-- Start --
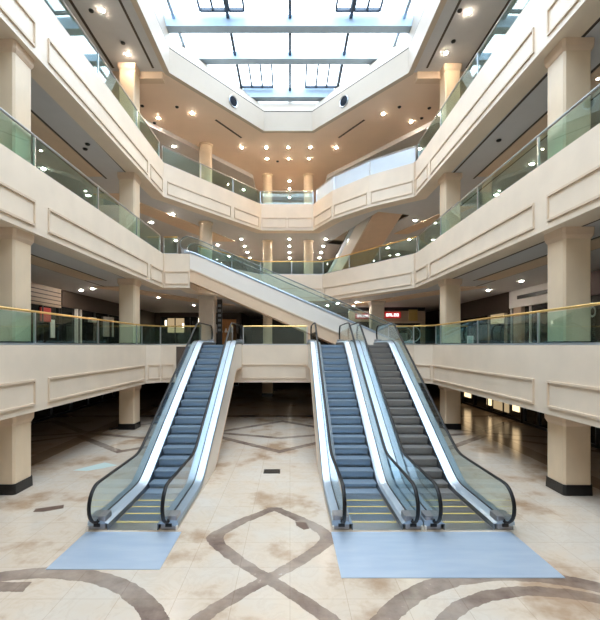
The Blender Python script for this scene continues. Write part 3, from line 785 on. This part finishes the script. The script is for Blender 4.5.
# small black ceiling sensors
def sensor(x, y, z, label):
    r = tag(empty('ceiling_sensor', (x, y, z)), label, 'sensor', 'black ceiling sensors')
    MB().lathe(0, 0, [(.05, -.07), (.085, -.05), (.085, -.02)], 16).build('dome', BLACK, r, True)
    MB().lathe(0, 0, [(.10, -.02), (.10, 0)], 16).build('mount', BLACK, r, True)
for i, (x, y) in enumerate(((-7.9, 15.9), (-7.35, 17.6))): sensor(x, y, Z5, 'small black sensor beside the %s downlight in the left top ceiling strip' % ('nearer', 'farther')[i])
for i, (x, y) in enumerate(((6.75, 15.9), (7.15, 17.5))): sensor(x, y, Z5, 'small black sensor beside the %s downlight in the right top ceiling strip' % ('nearer', 'farther')[i])
for x, y, t in ((-8.2, 22.2, 'left, by the ceiling beam'), (-8.1, 23.9, 'left, behind the downlight'), (-6.3, 22.3, 'left, nearest the white fascia'), (7.8, 22.4, 'right, by the ceiling beam'), (7.7, 23.4, 'right, behind the downlight'), (6.1, 22.3, 'right, nearest the white fascia'), (-.9, 28.9, 'middle, between the back downlights')):
    sensor(x, y, Zb, 'small black sensor in the tan top ceiling, ' + t)
for x, y, t in ((-8.2, 16.2, 'left, one of two side by side, outer'), (-7.75 - .75, 16.6, 'left, one of two side by side, inner'), (8.3, 15.9, 'right, in the grey panel')):
    sensor(x, y, C3, 'small black sensor under the fourth storey, ' + t)

# ------------------------------------------------------------------ shops
def board(mb, ax, a, b, depth0, depth1, z0, z1):
    """box along axis ax ('x' or 'y')"""
    if ax == 'y': mb.box(min(depth0, depth1), max(depth0, depth1), a, b, z0, z1)
    else: mb.box(a, b, min(depth0, depth1), max(depth0, depth1), z0, z1)
    return mb
def shop(label, ax, face, a, b, z, h, head_m, frame_m, inward, pane_m=SHOPG, bays=3, headh=.8, extras=(), cat='shop', clearance=.0):
    """inward = +1/-1 direction from the wall into the mall"""
    loc = (face, a, z) if ax == 'y' else (a, face, z)
    r = tag(empty('shop', loc), label, cat, 'shop fronts')
    L_ = b - a; D = inward
    board(MB(), ax, 0, L_, 0, D * .22, h - headh, h).build('header', head_m, r)
    mb = MB()
    for i in range(bays + 1):
        c = L_ * i / bays; board(mb, ax, max(0, c - .05), min(L_, c + .05), 0, D * .14, 0, h - headh)
    board(mb, ax, 0, L_, 0, D * .14, 0, .12); mb.build('frame', frame_m, r)
    for i in range(bays):
        board(MB(), ax, L_ * i / bays + .05, L_ * (i + 1) / bays - .05, D * .03, D * .05, .12, h - headh).build('pane', pane_m, r)
    for nm, m_, u0, u1, z0, z1, d0, d1 in extras:
        board(MB(), ax, u0, u1, D * d0, D * d1, z0, z1).build(nm, m_, r)
    return r
HW = C2 - Z2   # clear height on the second storey
W = 13.2
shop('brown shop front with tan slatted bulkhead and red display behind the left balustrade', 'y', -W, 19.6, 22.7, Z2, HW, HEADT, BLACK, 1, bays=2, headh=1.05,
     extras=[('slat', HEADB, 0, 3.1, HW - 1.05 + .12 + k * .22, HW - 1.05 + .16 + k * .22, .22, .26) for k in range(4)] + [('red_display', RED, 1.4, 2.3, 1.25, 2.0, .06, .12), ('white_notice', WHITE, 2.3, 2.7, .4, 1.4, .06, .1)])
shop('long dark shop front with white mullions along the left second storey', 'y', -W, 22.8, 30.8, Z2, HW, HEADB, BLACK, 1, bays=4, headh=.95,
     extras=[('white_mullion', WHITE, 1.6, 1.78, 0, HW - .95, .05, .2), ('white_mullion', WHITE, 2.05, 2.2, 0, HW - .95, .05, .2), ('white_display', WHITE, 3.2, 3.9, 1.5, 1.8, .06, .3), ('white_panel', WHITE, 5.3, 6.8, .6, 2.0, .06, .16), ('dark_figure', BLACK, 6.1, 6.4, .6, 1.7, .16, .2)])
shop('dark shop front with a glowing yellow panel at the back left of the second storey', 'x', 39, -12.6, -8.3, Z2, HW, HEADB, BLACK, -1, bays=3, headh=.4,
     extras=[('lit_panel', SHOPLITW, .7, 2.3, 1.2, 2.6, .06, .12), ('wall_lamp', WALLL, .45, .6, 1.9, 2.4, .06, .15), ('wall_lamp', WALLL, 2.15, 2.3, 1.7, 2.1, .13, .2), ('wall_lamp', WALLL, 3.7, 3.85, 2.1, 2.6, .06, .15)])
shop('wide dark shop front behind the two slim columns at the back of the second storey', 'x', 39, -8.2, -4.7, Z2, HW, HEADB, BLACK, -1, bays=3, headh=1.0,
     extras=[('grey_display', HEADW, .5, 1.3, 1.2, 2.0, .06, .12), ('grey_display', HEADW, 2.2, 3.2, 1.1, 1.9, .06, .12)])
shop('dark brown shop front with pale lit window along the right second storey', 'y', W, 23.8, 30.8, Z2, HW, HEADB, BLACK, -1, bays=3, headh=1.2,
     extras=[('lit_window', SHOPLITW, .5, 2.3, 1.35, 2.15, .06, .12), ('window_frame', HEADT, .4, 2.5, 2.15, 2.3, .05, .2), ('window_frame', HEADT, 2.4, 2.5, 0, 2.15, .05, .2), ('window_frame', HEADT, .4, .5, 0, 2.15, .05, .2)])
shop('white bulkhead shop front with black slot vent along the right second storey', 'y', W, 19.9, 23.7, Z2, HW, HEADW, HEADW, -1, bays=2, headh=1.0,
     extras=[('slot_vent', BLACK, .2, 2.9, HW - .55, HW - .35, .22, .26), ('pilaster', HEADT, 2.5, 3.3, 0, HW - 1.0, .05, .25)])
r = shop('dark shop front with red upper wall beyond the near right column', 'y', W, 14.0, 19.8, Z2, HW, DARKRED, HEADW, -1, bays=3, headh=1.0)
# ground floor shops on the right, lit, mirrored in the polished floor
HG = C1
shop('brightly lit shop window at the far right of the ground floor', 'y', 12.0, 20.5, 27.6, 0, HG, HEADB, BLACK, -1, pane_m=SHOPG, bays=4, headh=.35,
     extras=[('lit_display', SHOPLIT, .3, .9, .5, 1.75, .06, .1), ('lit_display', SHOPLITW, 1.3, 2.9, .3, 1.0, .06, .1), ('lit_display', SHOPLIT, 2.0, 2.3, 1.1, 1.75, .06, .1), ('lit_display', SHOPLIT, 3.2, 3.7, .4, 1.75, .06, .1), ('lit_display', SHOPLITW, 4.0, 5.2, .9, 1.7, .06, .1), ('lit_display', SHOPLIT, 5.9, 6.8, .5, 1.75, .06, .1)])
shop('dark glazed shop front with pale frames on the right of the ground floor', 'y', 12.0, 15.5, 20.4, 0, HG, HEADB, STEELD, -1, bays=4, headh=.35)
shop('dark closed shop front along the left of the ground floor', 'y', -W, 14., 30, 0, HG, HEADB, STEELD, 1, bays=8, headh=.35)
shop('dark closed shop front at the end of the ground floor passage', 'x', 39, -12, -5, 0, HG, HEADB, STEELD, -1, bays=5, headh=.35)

# back right shop island with its red signs
r = tag(empty('shop', (4.9, 33.4, Z2)), 'beige shop with two red lit signs at the back right of the second storey', 'shop', 'shop fronts')
BEIGE = mat('shop_beige', (.48, .40, .30), .5, var=.05)
MB().box(0, 6.4, 0, .3, 1.95, HW - .3).build('header', BEIGE, r)
MB().box(0, 6.4, .02, .28, HW - .3, HW - .005).build('upper_band', BLACK, r)
mb = MB()
for x in (0, 3.0, 6.0): mb.box(x, x + .4, 0, .3, 0, 1.95)
mb.build('pier', BEIGE, r)
for x in (.4, 3.4): MB().box(x, x + 2.6, .1, .13, 0, 1.95).build('pane', SHOPG, r)
MB().box(3.3, 6.1, -.06, 0, 1.82, 1.95).build('lintel', mat('shop_pale_lintel', (.62, .52, .38), .5), r)
MB().box(4.3, 4.9, -.01, .1, 0, 1.0).build('counter', HEADW, r)
o = MB().box(5.0, 5.75, -.04, .0, 2.0, 2.95).build('gold_panel', SIGNGOLD, r)
def lit_sign(u0, u1, z0, z1, label, nch):
    g = tag(empty('shop_sign', (4.9 + u0, 33.36, Z2 + z0)), label, 'sign', 'red lit shop signs')
    w, h = u1 - u0, z1 - z0
    MB().box(0, w, -.08, .038, 0, h).build('sign_board', SIGNRED, g)
    cw = w * .8 / nch
    for i in range(nch):       # block capitals, too small to read in the photograph
        x = w * .1 + i * cw; t = cw * .2; mb = MB(); a, b, c, d = x + cw * .08, x + cw * .88, h * .26, h * .74
        k = i % 4
        mb.box(a, a + t, -.10, -.08, c, d)
        if k in (0, 1, 3): mb.box(a, b, -.10, -.08, d - t, d)
        if k in (0, 2, 3): mb.box(a, b, -.10, -.08, c, c + t)
        if k in (1, 0): mb.box(b - t, b, -.10, -.08, c, d)
        if k == 3: mb.box(a, b, -.10, -.08, (c + d) / 2 - t / 2, (c + d) / 2 + t / 2)
        mb.build('letter', SIGNLIT, g)
lit_sign(.55, 1.75, 2.2, 2.62, 'red lit shop sign with white letters left of the grey square column', 6)
lit_sign(2.95, 4.3, 2.25, 2.75, 'red lit shop sign with white letters right of the grey square column', 5)

# the letter on the glazed board at the far right edge
r = tag(empty('shop_sign', (W - .28, 17.0, Z2)), 'dark shop sign board with a white letter O at the right edge of the photo', 'sign')
MB().box(-.02, .1, -1.0, .6, .1, 1.9).build('sign_board', SHOPG, r)
mb = MB(); n = 26
rows = [[(-.035, .05 + q * .8 * math.cos(2 * PI * k / n), 1.42 + q * math.sin(2 * PI * k / n)) for q in (.16, .24)] for k in range(n + 1)]
mb.strip(rows)
mb.strip([[(x - .0, y, z) for x, y, z in rr] for rr in [[(-.021, p[1], p[2]) for p in row] for row in rows]])
mb.build('letter', WHITE, r)

# wooden kiosk and dark panel behind the left escalator's top
r = tag(empty('display_kiosk', (-5.2, 33.2, Z2)), 'orange-brown wooden display kiosk right of the grey square column, second storey', 'kiosk')
MB().box(-.75, .75, -.35, .35, 0, .95).build('counter', WOOD, r)
MB().box(-.85, .85, -.42, .42, .95, 1.02).build('counter_top', WOOD, r)
MB().box(-.7, .7, .2, .3, 1.02, 2.15).build('back_panel', WOOD, r)
for x in (-.5, -.1, .35): MB().lathe(x, -.05, [(.10, 1.02), (.13, 1.1), (.05, 1.3), (.04, 1.38)], 12).build('display_jar', HEADW, r, True)
r = tag(empty('sign_panel', (-4.62, 26.3, Z2)), 'tall narrow black sign panel standing right of the grey square column', 'sign')
MB().box(-.16, .16, -.05, .05, .05, 3.0).build('panel', BLACK, r)
for k in range(6): MB().box(-.1, .1, -.056, -.05, .9 + k * .32, 1.06 + k * .32).build('print_block', STEELD, r)
MB().box(-.25, .25, -.2, .2, 0, .05).build('base', BLACK, r)
r = tag(empty('notice_stand', (8.2, 18.2, Z2)), 'small white framed notice on the floor behind the right balustrade', 'notice')
mb = MB(); mb.box(-.14, -.1, -.02, .02, 0, .42); mb.box(.1, .14, -.02, .02, 0, .42); mb.box(-.14, .14, -.02, .02, .38, .42); mb.box(-.14, .14, -.02, .02, .0, .04); mb.build('frame', WHITE, r)
MB().box(-.1, .1, -.008, .008, .04, .38).build('sheet', PALE, r)

# ------------------------------------------------------------------ light
w = bpy.data.worlds.new('sky'); SC.world = w; w.use_nodes = True
bg = w.node_tree.nodes['Background']
bg.inputs[0].default_value = (.84, .92, 1.0, 1); bg.inputs[1].default_value = 2.6
pd = bpy.data.lights.new('skylight_portal', 'AREA'); pd.shape = 'RECTANGLE'; pd.size = 12.6; pd.size_y = 33.4
pd.cycles.is_portal = True
po = bpy.data.objects.new('skylight_portal', pd); COL.objects.link(po); po.location = (-.05, 10.8, ZS2 + .08)

# ------------------------------------------------------------------ camera
cd = bpy.data.cameras.new('camera'); cam = bpy.data.objects.new('camera', cd); COL.objects.link(cam)
cam.location = (0, 0, 4.0); cam.rotation_euler = (PI / 2, 0, 0)
cd.sensor_width = 36; cd.sensor_fit = 'AUTO'; cd.lens = 400 / 620 * 36
cd.shift_x = 10 / 620; cd.shift_y = 35 / 620; cd.clip_start = .05; cd.clip_end = 200
SC.camera = cam

SC.view_settings.view_transform = 'Standard'; SC.view_settings.look = 'None'
SC.view_settings.exposure = 1.78; SC.view_settings.gamma = 1.0; SC.view_settings.use_curve_mapping = False
cy = SC.cycles
cy.max_bounces = 14; cy.diffuse_bounces = 7; cy.glossy_bounces = 5; cy.transparent_max_bounces = 40
cy.sample_clamp_indirect = 6
cy.caustics_reflective = False; cy.caustics_refractive = False
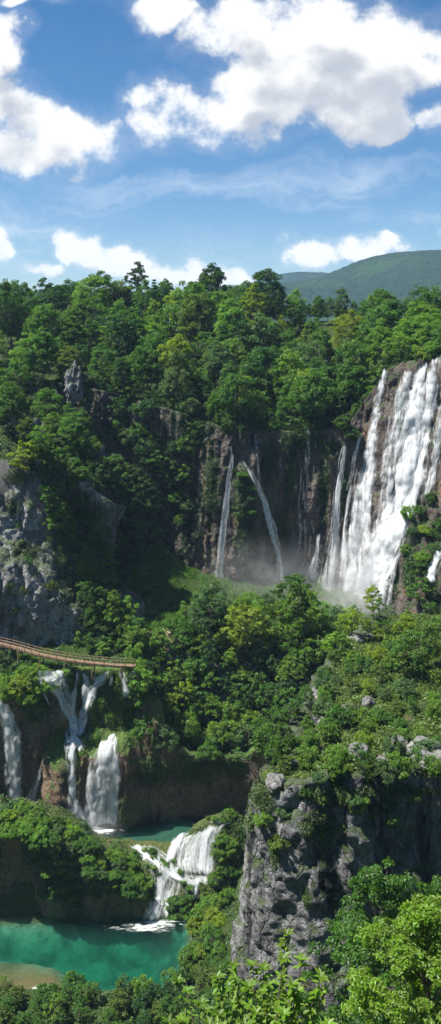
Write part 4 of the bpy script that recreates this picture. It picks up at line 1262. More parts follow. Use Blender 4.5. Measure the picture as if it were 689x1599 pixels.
fall('tall broad white waterfall pouring over the right side of the big cliff', [
    ([(598, 578, 611, 574), (588, 612, 606, 608), (576, 652, 600, 648), (563, 700, 594, 700), (552, 760, 592, 760), (544, 820, 590, 820), (536, 890, 592, 890), (524, 968, 588, 968)], .73, .4, 2),
    ([(627, 580, 650, 574), (611, 640, 650, 640), (597, 710, 642, 710), (587, 780, 628, 780), (572, 850, 620, 850)], .64, .4, 2),
    ([(650, 570, 674, 562), (634, 640, 668, 632), (622, 720, 660, 720), (604, 790, 650, 792), (578, 850, 634, 855), (552, 915, 612, 915), (530, 970, 602, 968)], .88, .6, 2),
    ([(674, 560, 694, 554), (658, 640, 686, 640), (646, 710, 676, 710), (638, 760, 668, 760), (618, 810, 650, 815)], .79, .5, 2),
    ([(690, 556, 712, 552), (680, 640, 702, 640), (668, 720, 694, 720), (655, 790, 678, 790)], .70, .45, 2),
    ([(640, 792, 656, 792), (622, 835, 640, 835), (612, 880, 626, 880), (600, 950, 614, 950)], .74, .4, 1),
    ([(568, 700, 584, 700), (548, 780, 572, 780), (538, 860, 562, 860), (528, 940, 560, 940)], .6, .4, 1),
    ([(607, 640, 613, 640), (598, 700, 612, 700), (588, 760, 604, 760)], .5, .35, 1),
], surf='big_wall')
fall('narrow slanting waterfall, left neighbour of the broad one', [
    ([(541, 690, 6), (534, 720, 9), (528, 770, 13), (524, 830, 16), (519, 880, 24), (512, 940, 36)], .78, .5, 2),
    ([(566, 672, 7), (556, 710, 9), (548, 760, 12), (542, 830, 15), (537, 910, 20)], .7, .5, 1)], surf='big_wall')
fall('faint veil of thin water threads down the dark middle cliff', [
    ([(469, 664, 8), (468, 760, 10), (468, 900, 14)], .42, .4, 1), ([(482, 662, 14), (480, 760, 20), (478, 860, 26), (474, 910, 34)], .42, .4, 1),
    ([(493, 670, 6), (492, 780, 9), (490, 860, 10)], .38, .4, 1)], surf='big_wall')
fall('short split cascade at the foot of the dark middle cliff', [([(501, 828, 6), (497, 860, 10), (490, 885, 16), (482, 908, 28)], .72, .5, 2)], surf='big_wall')
fall('thin slanting waterfall running right down the dark cliff', [
    ([(377, 716, 5), (390, 740, 7), (403, 765, 9), (415, 795, 14), (426, 830, 14), (434, 865, 12), (440, 915, 12)], .84, .4, 2),
    ([(414, 800, 5), (422, 830, 6), (430, 860, 6)], .7, .4, 1)], surf='big_wall')
fall('thin vertical waterfall at the left end of the dark cliff', [
    ([(358, 690, 3), (362, 712, 6), (356, 740, 10), (354, 775, 11), (350, 810, 12), (346, 850, 14), (343, 930, 22)], .84, .4, 2),
    ([(355, 770, 8), (352, 820, 8), (352, 900, 10)], .5, .4, 1), ([(350, 890, 8), (360, 915, 8), (364, 930, 6)], .55, .4, 1)], surf='big_wall')
fall('short faint water thread between the two thin waterfalls', [([(400, 668, 6), (401, 720, 8), (402, 770, 9)], .5, .4, 1)], surf='big_wall')
fall('small bright waterfall cut by the right edge below the broad one', [([(686, 842, 716, 836), (676, 858, 706, 858), (664, 880, 694, 884), (656, 912, 682, 918)], .68, .5, 2), ([(690, 846, 704, 844), (680, 866, 690, 866), (668, 900, 678, 904)], .8, .7, 1)], surf='big_wall')
fall('wide white waterfall at the far left over brown tufa', [
    ([(-14, 1092, 8, 1092), (-6, 1108, 22, 1110), (2, 1140, 34, 1140), (6, 1190, 38, 1190), (8, 1262, 44, 1262)], .82, .4, 2), ([(74, 1176, 5), (62, 1210, 10), (50, 1240, 14), (42, 1260, 20)], .62, .5, 1)], surf='low_wall', uvs=1.5, boost=.1)
fall('stepped white waterfall under the boardwalk, fanning onto the upper pool', [
    ([(66, 1042, 84, 1040), (68, 1062, 90, 1060), (78, 1090, 106, 1086), (92, 1112, 118, 1110), (105, 1135, 124, 1135), (107, 1160, 121, 1160), (104, 1200, 118, 1200), (106, 1245, 122, 1245), (108, 1290, 140, 1290)], .84, .65, 2),
    ([(90, 1041, 99, 1041), (86, 1065, 96, 1065), (88, 1092, 98, 1092)], .8, .65, 1),
    ([(114, 1045, 128, 1045), (108, 1075, 124, 1075), (105, 1105, 121, 1105), (107, 1138, 122, 1138)], .88, .65, 1),
    ([(158, 1046, 180, 1042), (147, 1060, 168, 1062), (137, 1078, 152, 1078), (133, 1100, 147, 1100), (126, 1125, 139, 1125), (117, 1155, 135, 1155)], .84, .65, 2),
    ([(130, 1046, 140, 1046), (131, 1066, 143, 1066), (127, 1084, 143, 1084), (128, 1112, 141, 1112)], .9, .65, 1),
    ([(182, 1044, 194, 1044), (187, 1062, 202, 1062), (194, 1092, 210, 1092)], .9, .65, 1), ([(203, 1046, 214, 1046), (205, 1078, 219, 1078)], .88, .65, 1),
    ([(104, 1150, 116, 1150), (112, 1160, 132, 1158), (126, 1178, 138, 1174)], .85, .7, 1),
    ([(168, 1146, 187, 1142), (152, 1164, 190, 1160), (138, 1190, 192, 1186), (128, 1230, 192, 1228), (112, 1292, 192, 1292)], .70, .7, 2),
    ([(172, 1148, 184, 1146), (150, 1190, 166, 1190), (140, 1290, 162, 1290)], .8, .95, 1), ([(178, 1148, 188, 1148), (172, 1200, 190, 1200), (172, 1290, 190, 1290)], .78, .95, 1),
    ([(76, 1041, 98, 1040), (78, 1066, 108, 1064), (90, 1096, 116, 1094), (100, 1120, 122, 1118)], .66, .8, 1), ([(100, 1130, 134, 1130), (96, 1190, 124, 1190), (96, 1250, 126, 1250)], .55, .7, 1),
    ([(60, 1040, 68, 1040), (58, 1075, 72, 1075), (70, 1105, 86, 1105)], .7, .7, 1), ([(148, 1046, 156, 1046), (142, 1066, 152, 1066)], .7, .7, 1),
    ([(136, 1082, 144, 1082), (122, 1110, 134, 1110), (114, 1150, 126, 1150)], .7, .7, 1), ([(170, 1050, 178, 1050), (166, 1080, 176, 1080)], .6, .7, 1), ([(192, 1060, 200, 1060), (198, 1100, 212, 1100)], .7, .7, 1),
], surf='low_wall', uvs=1.5, boost=.1)
rc = np.random.default_rng(77)
dome = [([(262, 1330, 280, 1312), (268, 1338, 300, 1298), (276, 1352, 322, 1288), (290, 1362, 344, 1284), (300, 1376, 350, 1290)][::-1] and
         [(272, 1312, 372, 1276), (262, 1322, 362, 1284), (256, 1334, 352, 1300), (256, 1346, 346, 1328), (258, 1358, 344, 1352), (262, 1368, 344, 1376)], .60, .2, 2),
        ([(298, 1296, 346, 1284), (290, 1312, 344, 1304), (288, 1332, 342, 1330), (286, 1352, 342, 1356), (284, 1366, 342, 1378)], .62, .28, 1),
        ([(322, 1286, 346, 1284), (308, 1306, 334, 1310), (302, 1334, 334, 1340), (298, 1362, 336, 1376)], .82, .3, 2),
        ([(270, 1312, 304, 1296), (262, 1324, 294, 1312), (256, 1338, 284, 1332), (252, 1352, 280, 1352)], .8, .25, 2)]
for _ in range(4):
    t = rc.random(); x0, y0 = 350 - 78 * t + rc.normal() * 3, 1285 + 32 * t + rc.normal() * 2
    ln = rc.uniform(28, 70) * (1 - .35 * t); dx = -rc.uniform(0, 14)
    dome.append(([(x0, y0, rc.uniform(3, 7)), (x0 + dx * .35, y0 + ln * .35, rc.uniform(4, 9)), (x0 + dx, y0 + ln, rc.uniform(5, 12))], rc.uniform(.6, .9), .3, 1))
fall('white cascade dropping over a rounded tufa dome beside the bluff', dome, uvs=2.2, cut=.0, boost=.1)
rap = [([(204, 1318, 240, 1318), (222, 1334, 268, 1330), (234, 1352, 290, 1346), (240, 1376, 300, 1372), (236, 1400, 290, 1396), (224, 1424, 280, 1420), (214, 1444, 270, 1440)], .56, .14, 1),
       ([(196, 1320, 216, 1316), (212, 1336, 236, 1328), (228, 1350, 256, 1340), (238, 1370, 268, 1362), (236, 1392, 266, 1388), (228, 1414, 262, 1412), (214, 1442, 256, 1440)], .78, .16, 2),
       ([(344, 1366, 346, 1384), (318, 1366, 322, 1388), (292, 1362, 298, 1388), (268, 1352, 276, 1382), (246, 1342, 258, 1372)], .9, .18, 2),
       ([(318, 1380, 342, 1382), (312, 1398, 336, 1402), (312, 1420, 330, 1424), (304, 1442, 322, 1444)], .74, .16, 1),
       ([(278, 1380, 304, 1378), (286, 1394, 312, 1394), (298, 1410, 316, 1410)], .74, .16, 1),
       ([(246, 1384, 272, 1384), (250, 1404, 274, 1404), (244, 1436, 268, 1438)], .74, .16, 1)]
for _ in range(5):
    x0, y0 = rc.uniform(222, 325), 0
    y0 = 1345 + abs(x0 - 250) * .35 + rc.uniform(-6, 30); ln = rc.uniform(18, 46); dx = rc.uniform(-14, 8)
    rap.append(([(x0, y0, rc.uniform(4, 8)), (x0 + dx * .4, y0 + ln * .5, rc.uniform(6, 14)), (x0 + dx, min(1440, y0 + ln), rc.uniform(6, 16))], rc.uniform(.6, .88), .2, 1))
fall('foaming rapids stepping down between tufts into the lower pool', rap, name='rapids', cat='rapids', uvs=2.0, cut=.0, boost=.1)

# ------------------------------------------------------------------ pools
WATER1 = mat_water('lower_pool_water', (0.11, 0.74, 0.65), (0.3, 0.85, 0.75), 0.024)
WATER2 = mat_water('upper_pool_water', (0.08, 0.66, 0.64), (0.2, 0.8, 0.8), 0.015)


def pool(name, nx, ny, z, deep, mat, label):
    cx, cy = 60, 40
    X, Y = np.meshgrid(np.linspace(*nx, cx), np.linspace(*ny, cy))
    T = np.stack([X, Y, np.full_like(X, z)], -1).reshape(-1, 3)
    B = T.copy(); B[:, 2] = deep
    f = grid_faces(cy, cx); n = len(T); a = np.arange(n).reshape(cy, cx)
    ring = np.concatenate([a[0, :], a[1:, -1], a[-1, -2::-1], a[-2:0:-1, 0]]); r2 = np.roll(ring, -1)
    side = np.stack([ring, ring + n, r2 + n, r2], -1)
    me = mesh_from(name, np.concatenate([T, B]), np.concatenate([f, f[:, ::-1] + n, side]), False)
    o = link(name, me, mat)
    tag(o, label, 'water', kind='structure')


pool('lower_pool_water', (-75, 6), (119, 145.5), 0.25, -5.5, WATER1, 'clear turquoise green lower pool')
pool('upper_pool_water', (-42, 4.5), (148.9, 160.5), 7.75, 4.5, WATER2, 'dark teal upper pool at the foot of the stepped falls')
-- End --
WHAT IS NEEDED:
Wherever the string "script" appears in the entries above, list that line.

EXPECTED ANSWER:
The Blender Python script for this scene continues. Write part 3, from line 785 on. This part finishes the script. The script is for Blender 4.5.
Write part 4 of the bpy script that recreates this picture. It picks up at line 1262. More parts follow. Use Blender 4.5. Measure the picture as if it were 689x1599 pixels.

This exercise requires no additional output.